本報告書は、2024年6月12日に開催した俯瞰ワークショップ「コンピューティングアーキテクチャー」の内容をまとめたものである。

これまでコンピューターの性能の劇的な進歩を引き起こしてきたムーアの法則に陰りが見え、昨今の生成AIに代表されるようにさらなる性能への要求、新しいワークロードへの対応が迫られている。また、自動運転におけるリアルタイムへの要求やエッジコンピューティングへの期待も高まっている。さらに、処理能力の高速化とともに省電力化は地球規模的に重要な課題となっている。このような状況において、従来の考え方とは一線を画する新しいコンピューティングアーキテクチャーが必要ではないかと考え、今回のワークショップを企画した。本ワークショップにおいては、新たなコンピューティングパラダイムや、それを実現するプロセッサー、ドメインに特化したアーキテクチャーなどについて議論を行う。そして、今後の我が国の研究開発を強化する戦略となりうる方向性や研究開発テーマ、それらの課題などを明確にすることを目的としている。まず、招聘した有識者6名から、現在の研究、注目される技術、学会などの動向について、ポジショントークがなされた。ついで、総合討議を行い、下記のような議論を行った。
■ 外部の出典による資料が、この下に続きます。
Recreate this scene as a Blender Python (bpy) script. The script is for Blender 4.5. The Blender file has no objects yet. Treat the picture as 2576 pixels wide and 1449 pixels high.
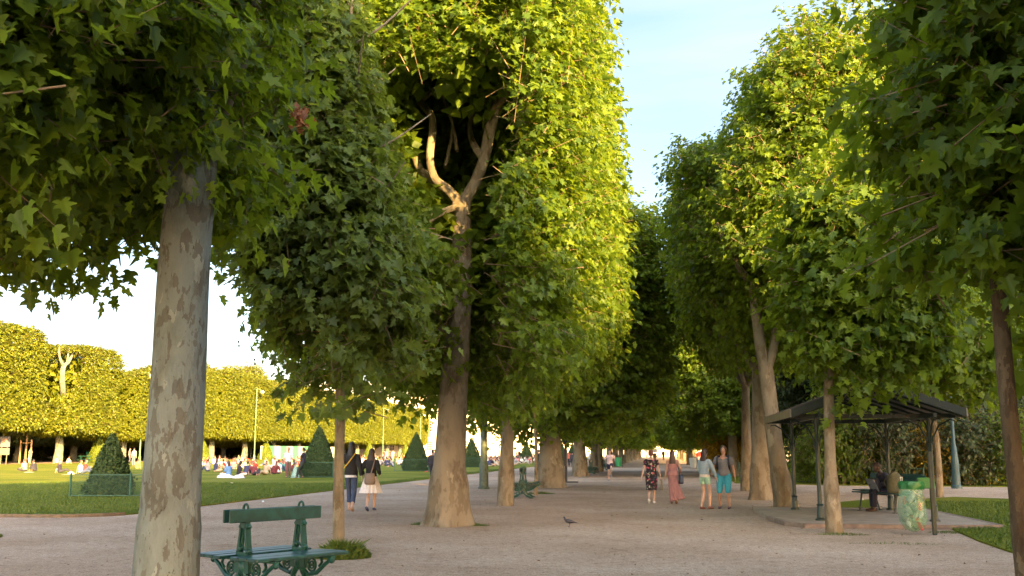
import bpy, math, random
import numpy as np
from mathutils import Vector, Matrix, Euler
R = math.radians
sc = bpy.context.scene
# ---------------------------------------------------------------- camera
EYE = 1.5
PITCH = math.atan(0.1636)
YAW = R(8.3)
cd = bpy.data.cameras.new('camera'); cam = bpy.data.objects.new('camera', cd)
sc.collection.objects.link(cam); sc.camera = cam
cd.sensor_width = 36; cd.lens = 36*1000/1024; cd.clip_end = 3000; cd.clip_start = 0.05
cam.location = (0, 0, EYE); cam.rotation_euler = (R(90)+PITCH, 0, YAW)
# ---------------------------------------------------------------- sky + sun
SUN_AZ, SUN_EL = R(33), R(12.5)          # behind the viewer, to the right
sc.world = bpy.data.worlds.new('World'); sc.world.use_nodes = True
wt = sc.world.node_tree; wt.nodes.clear()
sky = wt.nodes.new('ShaderNodeTexSky'); sky.sky_type = 'NISHITA'; sky.sun_disc = False
sky.sun_elevation = SUN_EL; sky.sun_rotation = math.pi - SUN_AZ
sky.air_density = 1.0; sky.dust_density = 1.2; sky.ozone_density = 1.5
bg = wt.nodes.new('ShaderNodeBackground'); bg.inputs[1].default_value = 0.15
wo = wt.nodes.new('ShaderNodeOutputWorld')
wtc = wt.nodes.new('ShaderNodeTexCoord'); wmp = wt.nodes.new('ShaderNodeMapping')
wmp.inputs['Scale'].default_value = (1.2, 1.2, 7)
wn = wt.nodes.new('ShaderNodeTexNoise'); wn.inputs['Scale'].default_value = 2.2; wn.inputs['Detail'].default_value = 6
wr = wt.nodes.new('ShaderNodeMapRange'); wr.inputs[1].default_value = .40; wr.inputs[2].default_value = .8
wr.inputs[3].default_value = 0; wr.inputs[4].default_value = .5
wm = wt.nodes.new('ShaderNodeMix'); wm.data_type = 'RGBA'
wm.inputs[7].default_value = (1.25, 1.18, 1.15, 1)
wt.links.new(wtc.outputs['Generated'], wmp.inputs[0]); wt.links.new(wmp.outputs[0], wn.inputs[0])
wt.links.new(wn.outputs[0], wr.inputs[0]); wt.links.new(wr.outputs[0], wm.inputs[0])
# evening haze: the sky is brighter and warmer round the sun than opposite to it
wsx = wt.nodes.new('ShaderNodeVectorMath'); wsx.operation = 'DOT_PRODUCT'; wsx.inputs[1].default_value = (math.sin(SUN_AZ), -math.cos(SUN_AZ), .25)
wcr = wt.nodes.new('ShaderNodeValToRGB'); we = wcr.color_ramp.elements
we[0].position = .15; we[0].color = (.19, .172, .178, 1); we[1].position = .95; we[1].color = (1, .77, .60, 1)
wma = wt.nodes.new('ShaderNodeMapRange'); wma.inputs[1].default_value = -1; wma.inputs[2].default_value = 1
wmu = wt.nodes.new('ShaderNodeMix'); wmu.data_type = 'RGBA'; wmu.blend_type = 'MULTIPLY'; wmu.inputs[0].default_value = 1
wsc = wt.nodes.new('ShaderNodeVectorMath'); wsc.operation = 'SCALE'; wsc.inputs['Scale'].default_value = 2.15
wt.links.new(wtc.outputs['Generated'], wsx.inputs[0]); wt.links.new(wsx.outputs['Value'], wma.inputs[0]); wt.links.new(wma.outputs[0], wcr.inputs[0])
wt.links.new(sky.outputs[0], wmu.inputs[6]); wt.links.new(wcr.outputs[0], wmu.inputs[7]); wt.links.new(wmu.outputs[2], wsc.inputs[0]); wt.links.new(wsc.outputs[0], wm.inputs[6]); wt.links.new(wm.outputs[2], bg.inputs[0]); wt.links.new(bg.outputs[0], wo.inputs[0])
sl = bpy.data.lights.new('sun', 'SUN'); so = bpy.data.objects.new('sun', sl); sc.collection.objects.link(so)
sl.energy = 5.0; sl.angle = R(0.6); sl.color = (1.0, 0.62, 0.20)
sundir = Vector((math.sin(SUN_AZ)*math.cos(SUN_EL), -math.cos(SUN_AZ)*math.cos(SUN_EL), math.sin(SUN_EL)))
so.rotation_euler = sundir.to_track_quat('Z', 'Y').to_euler(); so.location = (20, -30, 30)
vs = sc.view_settings; vs.view_transform = 'Standard'; vs.look = 'None'; vs.gamma = 1; vs.exposure = 2.85
sc.cycles.max_bounces = 5; sc.cycles.diffuse_bounces = 3; sc.cycles.glossy_bounces = 2
sc.cycles.transmission_bounces = 3; sc.cycles.transparent_max_bounces = 4
sc.cycles.caustics_reflective = False; sc.cycles.caustics_refractive = False

# ---------------------------------------------------------------- photo -> world helpers (2576-wide pixels)
CR = Euler((R(90)+PITCH, 0, YAW)).to_matrix()
def ray(px, py):
    s = 1024/2576
    return CR @ Vector((px*s-512, 288-py*s, -1000))
def G(px, py, z=0.0):
    d = ray(px, py); t = (z-EYE)/d.z
    return Vector((d.x*t, d.y*t, z))
FWD = Vector((-math.sin(YAW), math.cos(YAW), 0))
def zat(pt, py):
    """height over ground point pt that shows at image row py"""
    dd = Vector((pt[0], pt[1], 0)).dot(FWD)
    s = 1024/2576; b = (288-py*s)/1000
    # camera space: up' component / forward' component = b
    t = math.tan(PITCH + math.atan(b))
    return EYE + dd*t
def X(px, y):
    """world x seen in column px (at the horizon) at avenue distance y"""
    d = ray(px, 1136); return d.x/d.y*y

# ---------------------------------------------------------------- naming helpers
COL = sc.collection
def tag(o, label=None, cat=None, group=None, kind=None):
    if label: o['label'] = label
    if cat: o['category'] = cat
    if group: o['group'] = group
    if kind: o['kind'] = kind
    return o
def empty(name, loc=(0, 0, 0), rz=0, label=None, cat=None, group=None, scale=1.0):
    o = bpy.data.objects.new(name, None); COL.objects.link(o); o.location = loc; o.rotation_euler = (0, 0, rz)
    o.empty_display_size = .2
    o.scale = (scale,)*3
    return tag(o, label, cat, group)
def link(name, me, parent=None, mat=None):
    o = bpy.data.objects.new(name, me); COL.objects.link(o)
    if parent: o.parent = parent
    if mat:
        if not me.materials: me.materials.append(None)
        o.material_slots[0].link = 'OBJECT'; o.material_slots[0].material = mat
    return o
def kids(o): return [c for c in bpy.data.objects if c.parent == o]
def copy_tree(o, parent=None, top=True):
    c = o.copy(); COL.objects.link(c)
    if parent: c.parent = parent
    for ch in (o.children): copy_tree(ch, c, False)
    return c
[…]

  1. Device ScienceとComputer Scienceの連携デバイスとコンピューティングは別物ではなく、相互に連携しながら、相互に発展するものである。したがって、両者の緊密な連携が必要である。また、デバイスとコンピューティングという分け方だけではなく、デバイス、回路、アーキテクチャー、アルゴリズムという構造もあるし、あるいはさらに別の新しい構造化の可能性もある。いずれにしても、複数の階層にまたがる連携が必要である。こういった複数の領域にまたがる連携を進めるにはファンディングが重要な役割を果たす。連携したチームを作るための施策が必要であり、事前段階としてチームビルディングの活動が必要である。
  2. 基本ソフトウェアの重要性 新しいデバイスとコンピューティングだけで何かが動くわけではない。地味ではあるが、コンパイラー、OS、EDA設計などがないと本当に動くものにはならない。周辺技術が重要である。
  3. エネルギー効率の向上 今回のワークショップの議論では、多くのコンピューティングは結局計算エネルギー効率の向上を目指している。そう言った状況においては、脳に学ぶということが一つのアプローチである。
  4. 継続することが重要 アーキテクチャーの研究者は数が減っており、このままでは絶えてしまう可能性がある。これまでにいくつか関連するファンディングがなされてきたが、これらの活動を継続することがこれまで以上に重要になっている。
  5. ロボットの行動・動作認識

本ワークショップにおける議論を受け、具体的な提案を行うための検討を進める予定である。

※本文記載のURLは2024年9月時点のものです(特記ある場合を除く)。